Around the time when Nighat's ordeal ended, three women similarly abducted by
militants were rescued from the abandoned house or an ousted Kashmiri Pandit
family at Ikhrajpur in Srinagar.

They had been held for ransom by a militant group when a security forces raid
sprung them from misery.

But these are but the lucky few who managed to escape from the clutches of
their tormentors. Hundreas or young women kidnapped over the past six years
have not been so lucky.

Most of them are subjected to brutal rape and worse. Branded mukhbirs
(informers) by merciless militants, they often end up dead, but only after
they have been sexually abused for as long as it suits the militants' fancy.

Some of these unfortunates became pregnant and some are forced into wedlock.
These weddings have come to be known as 'command marriages'.
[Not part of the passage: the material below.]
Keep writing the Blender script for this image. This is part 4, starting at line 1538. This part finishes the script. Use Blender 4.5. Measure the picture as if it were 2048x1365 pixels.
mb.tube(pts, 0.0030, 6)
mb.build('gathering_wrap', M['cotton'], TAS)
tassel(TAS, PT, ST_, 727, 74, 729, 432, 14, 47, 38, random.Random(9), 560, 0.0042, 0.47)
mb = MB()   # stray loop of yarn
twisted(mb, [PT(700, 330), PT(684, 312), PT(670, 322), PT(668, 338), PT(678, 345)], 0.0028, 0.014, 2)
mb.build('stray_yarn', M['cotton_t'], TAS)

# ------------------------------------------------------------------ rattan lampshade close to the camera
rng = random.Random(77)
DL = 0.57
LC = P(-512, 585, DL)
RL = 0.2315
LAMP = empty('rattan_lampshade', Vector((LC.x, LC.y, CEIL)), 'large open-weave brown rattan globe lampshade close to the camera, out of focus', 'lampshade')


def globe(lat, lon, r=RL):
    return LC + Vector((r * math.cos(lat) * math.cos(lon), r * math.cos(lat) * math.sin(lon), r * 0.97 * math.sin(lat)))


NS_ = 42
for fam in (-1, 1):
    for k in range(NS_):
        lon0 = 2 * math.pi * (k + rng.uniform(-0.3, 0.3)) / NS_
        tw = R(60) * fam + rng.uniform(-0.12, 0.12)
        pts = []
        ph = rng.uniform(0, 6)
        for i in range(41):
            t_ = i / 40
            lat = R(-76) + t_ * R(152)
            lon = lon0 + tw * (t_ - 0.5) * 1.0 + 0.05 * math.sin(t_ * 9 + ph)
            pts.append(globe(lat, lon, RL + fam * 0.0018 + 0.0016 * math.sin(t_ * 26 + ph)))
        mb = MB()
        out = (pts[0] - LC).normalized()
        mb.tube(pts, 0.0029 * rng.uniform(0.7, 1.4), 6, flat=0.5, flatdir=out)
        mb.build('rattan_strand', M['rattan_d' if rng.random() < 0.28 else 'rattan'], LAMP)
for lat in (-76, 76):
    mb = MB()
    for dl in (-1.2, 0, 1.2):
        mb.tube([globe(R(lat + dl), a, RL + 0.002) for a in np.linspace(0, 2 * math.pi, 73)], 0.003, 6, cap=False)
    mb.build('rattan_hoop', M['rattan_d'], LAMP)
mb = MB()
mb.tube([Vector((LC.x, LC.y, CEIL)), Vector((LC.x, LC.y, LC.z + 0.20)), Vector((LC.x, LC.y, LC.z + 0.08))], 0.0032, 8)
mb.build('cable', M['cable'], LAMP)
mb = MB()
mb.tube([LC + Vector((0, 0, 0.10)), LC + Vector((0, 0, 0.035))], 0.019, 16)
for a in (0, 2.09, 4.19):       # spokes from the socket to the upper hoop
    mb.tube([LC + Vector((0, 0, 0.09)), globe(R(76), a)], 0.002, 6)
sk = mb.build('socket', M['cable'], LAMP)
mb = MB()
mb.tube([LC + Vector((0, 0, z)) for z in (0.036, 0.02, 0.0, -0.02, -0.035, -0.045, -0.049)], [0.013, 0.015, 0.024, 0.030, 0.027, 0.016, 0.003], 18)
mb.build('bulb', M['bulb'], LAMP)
Frequently, threatened parents fearing the wrath of militants pack off their
young daughters from Kashmir to save them from 'command marriages' to
gun-wielding crazies masquerading as militants.

A well-known Kashmiri doctor sent his well-educated daughter to a distant
city after a former domestic cook of his demanded that she be married to him
because he was a mujahid. He had lately returned after receiving arms
training in Pakistan.

In another instance, a college girl fled to Jammu to escape an impending
'command marriage' to a militant twice her age and already a married man with
three children.

In a village in Sonawari tehsil a gun-toting militant sauntered into a house,
mullah in tow, and forcibly married a college-going girl. The hapless girl
could resume her studies when he was killed in an encounter with the police.

There are scores of girls who are abducted by militants and then simply
disappear. The skeleton of one such girl was recovered two years after her
abduction from the house of a migrant Pandit in Srinagar's Chhota Bazar area.

Atrocities on women have been among the more gruesome features of armed
insurgency in Kashmir, and has been one of the main reasons for the
disillusionment of ordinary Kashmiri Muslims with the cult of the gun.

Foreign mercenaries operating in Kashmir are always in search of pleasure of
the flesh, and this has added a new dimension to the sexual exploitation of
women. They force local men, especially the Gujjars in the hilly areas, to
divorce their young wives.

Then the mercenaries enter into a mutah (temporary marriage) with these
divorced but unwilling women. In many cases, locals offer their daughters to
the mercenaries.

In Kuthal, a village in Doda district, security forces, during a raid on a
hideout of foreign mercenaries, found four young Gujjar women whose husbands
had been forced to divorce them and who were taken as wives by the
mercenaries. One of them said she had to satisfy the lust of several other
mercenaries. The four rescued women were Taj Begum, Noor Begum, Rah Bibi and
Zooni Bibi.

The mother of Shakeela, a boat-dweller of Zero Bridge in Srinagar, was left
to cry over her daughter's charred corpse.

The body of TV and stage artist Shamima Akhtar was recovered three days after
she was abducted. She had been raped repeatedly. Nighat Rasool of Bandipora
was kidnapped and brought to Srinagar, confined to a deserted house,
gangraped for several weeks, then killed after she had been tonsured. Her
corpse was picked up from the Hawal Chowk intersection in Srinagar.

Atiqa of Sopore, Zubaida of Nadhial, Sarsha of Bandipore, Dilshada (an 8th
standard student) of Arigam, Bandipore, Misri of Kunanan, Babagund ... the
list of women victims of militancy is inexhaustible.

The militants themselves make no bones of their vicious deeds. Arrested
Afghan mercenary Jamal-u-Din boasted to the media that while he was operating
in Anantnag district, he sexually exploited nearly 30 women.